Эти четыре группы, наряду с фактически оказавшимися в третьем секторе оппозиционными политическими партиями и независимыми профсоюзами, составили ядро активного сопротивления. Независимые СМИ как посредник-усилитель, работающий на все указанные группы, оказались в особо опасном положении. Причём, не только в связи с прямым давлением властей, включая принудительное закрытие ряда изданий, судебные преследования отдельных журналистов и т.п. Их положение постоянно усугублялось экономическими проблемами. За последние годы монотонно падала как внутренняя, так и — что особо любопытно!— внешняя финансовая поддержка. Какая-то странная логика деятельности ряда солидных фондов вела к тому, что многие влиятельные негосударственные СМИ постоянно оказывались в состоянии “между жизнью и смертью”, и работа их редакций в течение значительных периодов превращалась в подвиг во имя высших целей.

Впрочем, логика не сталь уж удивительная, если учесть, что в процессе обучения демократии в Беларуси удельный вес фуршетологии всегда заметно превышал серьезное моделирование местной ситуации. И за отсутствием серьезного моделирования (и даже заказа на него) учителя зачастую успешно пользовались крайне безответственными и малокомпетентными консультациями особо доверенных лиц, либо тем “белым шумом”, который создавался на многочисленных якобы экспертных “круглых столах”.

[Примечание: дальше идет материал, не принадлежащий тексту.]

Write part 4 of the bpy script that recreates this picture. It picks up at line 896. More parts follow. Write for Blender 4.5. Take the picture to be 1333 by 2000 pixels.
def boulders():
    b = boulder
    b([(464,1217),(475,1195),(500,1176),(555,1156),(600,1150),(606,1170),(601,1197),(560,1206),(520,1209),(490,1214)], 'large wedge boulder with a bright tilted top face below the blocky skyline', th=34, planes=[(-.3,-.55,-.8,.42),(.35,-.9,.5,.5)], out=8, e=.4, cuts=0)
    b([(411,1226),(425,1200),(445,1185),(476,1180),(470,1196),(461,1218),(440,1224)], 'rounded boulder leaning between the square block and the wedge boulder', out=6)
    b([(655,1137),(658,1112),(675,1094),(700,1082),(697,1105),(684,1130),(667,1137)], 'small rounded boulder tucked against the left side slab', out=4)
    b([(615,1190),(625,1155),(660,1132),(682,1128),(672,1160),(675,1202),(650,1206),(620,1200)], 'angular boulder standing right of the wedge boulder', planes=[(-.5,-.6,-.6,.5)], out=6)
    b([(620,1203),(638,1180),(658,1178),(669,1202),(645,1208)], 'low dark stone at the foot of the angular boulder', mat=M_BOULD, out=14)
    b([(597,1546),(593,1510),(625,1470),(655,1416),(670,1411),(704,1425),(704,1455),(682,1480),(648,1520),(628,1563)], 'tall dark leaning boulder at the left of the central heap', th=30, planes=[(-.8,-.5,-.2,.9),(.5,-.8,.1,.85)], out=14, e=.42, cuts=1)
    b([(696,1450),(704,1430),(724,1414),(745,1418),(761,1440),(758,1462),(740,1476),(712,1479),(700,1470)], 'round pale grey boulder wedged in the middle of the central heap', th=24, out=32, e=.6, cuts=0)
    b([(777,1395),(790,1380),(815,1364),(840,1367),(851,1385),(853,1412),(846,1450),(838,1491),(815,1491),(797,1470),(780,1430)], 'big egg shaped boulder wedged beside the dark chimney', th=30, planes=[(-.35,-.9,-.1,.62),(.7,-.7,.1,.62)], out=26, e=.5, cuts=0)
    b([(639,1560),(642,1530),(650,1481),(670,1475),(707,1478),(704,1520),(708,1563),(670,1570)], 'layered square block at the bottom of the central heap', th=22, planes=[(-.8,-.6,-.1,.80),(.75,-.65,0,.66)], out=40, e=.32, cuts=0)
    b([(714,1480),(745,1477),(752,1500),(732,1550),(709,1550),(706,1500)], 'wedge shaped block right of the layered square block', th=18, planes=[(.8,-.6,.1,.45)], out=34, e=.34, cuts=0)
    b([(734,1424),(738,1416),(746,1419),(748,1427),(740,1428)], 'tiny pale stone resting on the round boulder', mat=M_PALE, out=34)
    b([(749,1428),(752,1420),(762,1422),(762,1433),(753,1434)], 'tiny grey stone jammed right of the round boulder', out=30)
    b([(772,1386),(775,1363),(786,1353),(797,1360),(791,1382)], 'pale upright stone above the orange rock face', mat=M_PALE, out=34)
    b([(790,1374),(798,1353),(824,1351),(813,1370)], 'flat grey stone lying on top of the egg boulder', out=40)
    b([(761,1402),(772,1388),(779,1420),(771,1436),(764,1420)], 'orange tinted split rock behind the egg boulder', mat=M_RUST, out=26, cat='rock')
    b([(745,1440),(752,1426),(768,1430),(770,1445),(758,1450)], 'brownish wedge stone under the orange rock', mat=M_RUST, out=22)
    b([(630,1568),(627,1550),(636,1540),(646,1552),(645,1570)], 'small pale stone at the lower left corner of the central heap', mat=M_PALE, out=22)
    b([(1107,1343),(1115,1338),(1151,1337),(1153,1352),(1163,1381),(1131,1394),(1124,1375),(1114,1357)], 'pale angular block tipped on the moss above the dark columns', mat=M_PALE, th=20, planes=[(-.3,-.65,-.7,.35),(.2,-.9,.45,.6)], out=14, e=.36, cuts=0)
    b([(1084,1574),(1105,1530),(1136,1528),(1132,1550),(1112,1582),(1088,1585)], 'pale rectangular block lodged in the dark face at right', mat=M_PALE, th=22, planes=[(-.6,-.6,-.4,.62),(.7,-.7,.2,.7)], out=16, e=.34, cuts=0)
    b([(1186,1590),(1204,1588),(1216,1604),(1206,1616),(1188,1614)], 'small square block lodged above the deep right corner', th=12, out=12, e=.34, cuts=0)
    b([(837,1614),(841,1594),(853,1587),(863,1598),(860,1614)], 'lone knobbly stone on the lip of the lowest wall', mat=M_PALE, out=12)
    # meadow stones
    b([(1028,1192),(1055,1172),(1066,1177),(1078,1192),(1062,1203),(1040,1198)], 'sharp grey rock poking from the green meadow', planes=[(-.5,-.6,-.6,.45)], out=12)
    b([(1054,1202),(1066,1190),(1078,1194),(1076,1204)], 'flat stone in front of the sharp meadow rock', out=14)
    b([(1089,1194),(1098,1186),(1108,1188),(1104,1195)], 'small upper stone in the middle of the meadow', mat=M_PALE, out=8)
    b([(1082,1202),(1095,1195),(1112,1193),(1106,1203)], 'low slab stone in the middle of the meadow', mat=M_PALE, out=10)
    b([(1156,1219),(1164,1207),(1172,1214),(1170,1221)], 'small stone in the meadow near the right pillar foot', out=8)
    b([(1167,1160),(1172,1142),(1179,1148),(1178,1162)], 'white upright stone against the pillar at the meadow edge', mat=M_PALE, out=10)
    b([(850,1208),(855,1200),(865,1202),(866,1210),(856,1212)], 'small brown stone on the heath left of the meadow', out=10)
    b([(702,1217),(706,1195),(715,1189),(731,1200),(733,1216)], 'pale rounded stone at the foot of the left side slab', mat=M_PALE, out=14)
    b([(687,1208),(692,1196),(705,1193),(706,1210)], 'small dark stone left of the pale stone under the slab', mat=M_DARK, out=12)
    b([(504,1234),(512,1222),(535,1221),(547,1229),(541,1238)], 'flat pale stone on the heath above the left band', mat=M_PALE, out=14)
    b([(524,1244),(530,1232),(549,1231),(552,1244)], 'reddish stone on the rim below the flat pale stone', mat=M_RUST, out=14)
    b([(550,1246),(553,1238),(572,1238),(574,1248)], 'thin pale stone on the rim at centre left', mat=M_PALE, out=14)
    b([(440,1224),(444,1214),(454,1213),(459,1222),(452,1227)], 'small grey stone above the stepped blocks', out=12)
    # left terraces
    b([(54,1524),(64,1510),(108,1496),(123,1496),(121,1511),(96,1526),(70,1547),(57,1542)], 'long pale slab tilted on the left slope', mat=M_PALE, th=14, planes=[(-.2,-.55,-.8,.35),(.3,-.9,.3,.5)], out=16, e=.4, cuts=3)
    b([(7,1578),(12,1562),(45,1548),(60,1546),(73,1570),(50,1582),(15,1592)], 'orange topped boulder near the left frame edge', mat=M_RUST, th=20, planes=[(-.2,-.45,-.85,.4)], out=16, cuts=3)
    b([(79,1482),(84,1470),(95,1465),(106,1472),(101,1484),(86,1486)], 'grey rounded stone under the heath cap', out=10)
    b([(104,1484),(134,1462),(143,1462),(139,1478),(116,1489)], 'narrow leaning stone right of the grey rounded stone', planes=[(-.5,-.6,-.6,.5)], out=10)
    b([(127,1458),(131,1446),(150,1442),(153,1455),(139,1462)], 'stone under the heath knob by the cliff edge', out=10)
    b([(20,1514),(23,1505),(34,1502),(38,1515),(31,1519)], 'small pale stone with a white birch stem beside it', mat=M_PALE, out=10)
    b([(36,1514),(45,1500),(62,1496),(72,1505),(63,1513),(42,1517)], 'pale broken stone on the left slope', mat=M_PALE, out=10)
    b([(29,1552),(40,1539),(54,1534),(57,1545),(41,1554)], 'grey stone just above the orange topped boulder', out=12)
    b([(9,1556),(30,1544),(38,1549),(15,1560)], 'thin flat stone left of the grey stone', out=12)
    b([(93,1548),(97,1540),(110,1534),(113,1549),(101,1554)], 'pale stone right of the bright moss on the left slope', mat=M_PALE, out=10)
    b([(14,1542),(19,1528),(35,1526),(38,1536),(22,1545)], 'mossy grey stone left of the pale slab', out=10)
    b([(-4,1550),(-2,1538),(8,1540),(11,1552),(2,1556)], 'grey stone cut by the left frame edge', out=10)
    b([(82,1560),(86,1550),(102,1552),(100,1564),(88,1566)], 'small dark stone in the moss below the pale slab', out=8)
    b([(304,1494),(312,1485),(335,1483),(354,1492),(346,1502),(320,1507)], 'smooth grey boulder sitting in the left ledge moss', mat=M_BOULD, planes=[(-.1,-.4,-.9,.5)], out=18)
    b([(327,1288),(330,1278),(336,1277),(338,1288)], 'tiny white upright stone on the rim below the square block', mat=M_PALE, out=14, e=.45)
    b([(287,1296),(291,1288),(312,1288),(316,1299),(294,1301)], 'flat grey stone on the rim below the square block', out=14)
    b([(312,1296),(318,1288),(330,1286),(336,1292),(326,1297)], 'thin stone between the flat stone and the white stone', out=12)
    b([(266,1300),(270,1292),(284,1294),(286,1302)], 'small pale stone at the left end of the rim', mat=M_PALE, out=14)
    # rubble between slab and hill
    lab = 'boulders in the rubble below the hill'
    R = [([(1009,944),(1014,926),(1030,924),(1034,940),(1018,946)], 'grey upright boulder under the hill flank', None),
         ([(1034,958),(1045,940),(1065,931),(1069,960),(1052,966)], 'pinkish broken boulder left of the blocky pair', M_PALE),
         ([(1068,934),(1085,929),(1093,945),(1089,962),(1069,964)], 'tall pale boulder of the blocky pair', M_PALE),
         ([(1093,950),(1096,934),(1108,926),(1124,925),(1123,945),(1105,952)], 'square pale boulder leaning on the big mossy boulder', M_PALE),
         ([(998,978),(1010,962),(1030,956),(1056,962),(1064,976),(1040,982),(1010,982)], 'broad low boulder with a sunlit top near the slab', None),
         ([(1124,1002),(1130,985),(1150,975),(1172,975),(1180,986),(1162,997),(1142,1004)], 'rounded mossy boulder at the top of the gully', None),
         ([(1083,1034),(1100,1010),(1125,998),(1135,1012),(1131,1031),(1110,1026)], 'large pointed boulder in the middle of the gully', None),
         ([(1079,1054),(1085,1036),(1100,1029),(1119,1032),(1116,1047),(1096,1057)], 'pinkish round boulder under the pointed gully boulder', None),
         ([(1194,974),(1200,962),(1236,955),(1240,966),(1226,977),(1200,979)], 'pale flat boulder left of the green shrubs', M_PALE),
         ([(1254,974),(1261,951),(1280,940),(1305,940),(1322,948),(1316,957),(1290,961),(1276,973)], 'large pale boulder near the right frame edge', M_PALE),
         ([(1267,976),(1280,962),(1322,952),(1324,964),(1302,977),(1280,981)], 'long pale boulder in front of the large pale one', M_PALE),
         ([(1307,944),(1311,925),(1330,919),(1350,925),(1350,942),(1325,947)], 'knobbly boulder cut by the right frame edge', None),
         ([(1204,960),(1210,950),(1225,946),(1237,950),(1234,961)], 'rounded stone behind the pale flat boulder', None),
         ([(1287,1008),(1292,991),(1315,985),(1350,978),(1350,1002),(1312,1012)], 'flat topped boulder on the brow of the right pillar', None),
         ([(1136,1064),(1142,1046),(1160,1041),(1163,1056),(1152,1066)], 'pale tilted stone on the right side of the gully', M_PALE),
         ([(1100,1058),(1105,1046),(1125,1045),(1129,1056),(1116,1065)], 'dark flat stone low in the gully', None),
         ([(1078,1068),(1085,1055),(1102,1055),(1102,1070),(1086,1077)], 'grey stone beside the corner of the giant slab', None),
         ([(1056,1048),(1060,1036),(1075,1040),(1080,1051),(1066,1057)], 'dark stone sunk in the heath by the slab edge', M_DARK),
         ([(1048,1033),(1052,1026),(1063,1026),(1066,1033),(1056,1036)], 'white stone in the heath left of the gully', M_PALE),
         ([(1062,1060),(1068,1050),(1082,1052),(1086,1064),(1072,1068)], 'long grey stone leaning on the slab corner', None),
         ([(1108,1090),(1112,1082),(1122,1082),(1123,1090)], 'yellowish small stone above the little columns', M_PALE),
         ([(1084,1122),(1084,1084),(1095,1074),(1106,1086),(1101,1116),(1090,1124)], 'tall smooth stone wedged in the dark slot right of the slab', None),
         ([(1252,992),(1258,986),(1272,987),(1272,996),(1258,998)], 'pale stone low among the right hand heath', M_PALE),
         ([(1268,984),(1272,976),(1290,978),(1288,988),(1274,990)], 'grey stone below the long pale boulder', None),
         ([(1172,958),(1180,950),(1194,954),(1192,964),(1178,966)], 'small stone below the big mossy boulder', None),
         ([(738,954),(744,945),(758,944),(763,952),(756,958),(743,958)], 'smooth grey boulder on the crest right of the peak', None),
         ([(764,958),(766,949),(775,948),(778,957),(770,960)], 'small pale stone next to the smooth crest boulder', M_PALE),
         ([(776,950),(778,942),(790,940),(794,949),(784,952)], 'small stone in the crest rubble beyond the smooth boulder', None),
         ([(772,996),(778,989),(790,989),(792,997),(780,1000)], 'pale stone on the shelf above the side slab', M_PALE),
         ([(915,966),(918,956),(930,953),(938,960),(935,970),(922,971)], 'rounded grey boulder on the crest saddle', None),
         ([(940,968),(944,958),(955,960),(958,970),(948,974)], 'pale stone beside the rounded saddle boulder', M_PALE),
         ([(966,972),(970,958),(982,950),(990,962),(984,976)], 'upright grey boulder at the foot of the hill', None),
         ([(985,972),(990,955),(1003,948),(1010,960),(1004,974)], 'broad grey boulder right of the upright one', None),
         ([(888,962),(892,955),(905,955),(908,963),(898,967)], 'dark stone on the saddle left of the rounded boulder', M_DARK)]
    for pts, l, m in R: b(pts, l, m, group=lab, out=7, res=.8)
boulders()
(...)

Между тем, именно независимые СМИ в силу своей роли должны аккумулировать достаточную внутреннюю и внешнюю поддержку. Их ослабление ведет к коллапсу всей внутренней системы распределения контрольно-корректировочных механизмов. А в более глобальном плане — к разрушению той демаркационной линии мирового демократического сообщества, которую пока удерживают структуры белорусского гражданского общества.